東証上場会社のA社では、過去の性加害が報道された芸能会社との取引(同事務所に所属するタレントを広告に起用)があることから、取締役会で今後の取引継続の是非について「ビジネスと人権」への対応の観点から検討を行っているところです。これに関してA・B・C・Dの4人が別々に次の発言を行いました。誰の発言がGood発言でしょうか?

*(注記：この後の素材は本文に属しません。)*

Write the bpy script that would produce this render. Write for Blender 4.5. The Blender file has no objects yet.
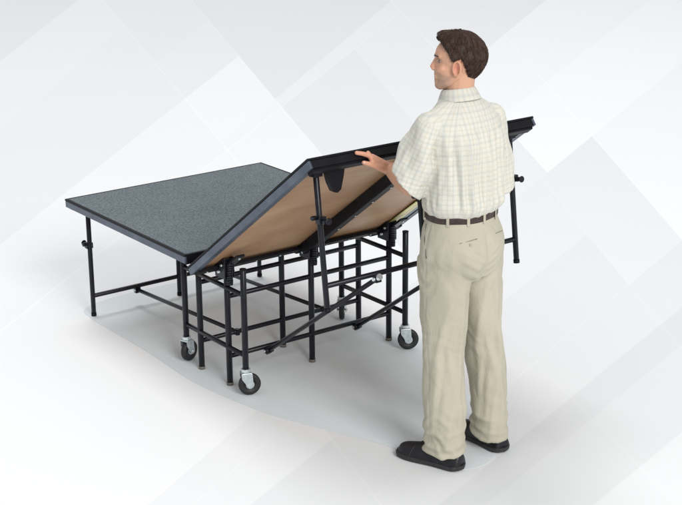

取締役A:「企業の目的は営利の追求であり、人権保護ではありません。まして、広告に起用しているタレント本人が性加害をしたわけではないので、タレントに罪はありません。よって、起用を継続すべきです。」
取締役B:「『ビジネスと人権』は大企業のように余力のある企業が取り組む話であり、当社のように上場しているとはいえ規模の小さい会社では取り組みが後回しになってもやむを得ないと考えます。そもそも当社では人権方針を策定していないので、まずは人権方針を策定してから、広告への起用の是非を考えるべきではないでしょうか。」
取締役C:「そもそも人権侵害を行ったのは当社ではないのに、なぜ当社が『ビジネスと人権』について議論しなければいけないのでしょうか。このタレントは当社商品の広告に長年起用してきたことから、もはや商品イメージの重要な一部になっています。とりあえず『同事務所の新体制・具体策を注視する』とリリースして時間を稼ぎましょう。どうせ消費者はすぐに忘れますよ。」
取締役D:「この噂は20年以上前から耳にしてはいましたが、『タレントのような特殊な世界ではそういうこともあるのかな』くらいの認識であり、恥ずかしながらその噂を「人権問題」に結び付けて考える発想に欠けていました。今更ながらではありますが、事の重大さを認識した以上、広告への起用はいますぐ停止すべきです。また、人権侵害に関する同様の見落としが他にもないか、外部講師を呼んで研修を実施すべきです。」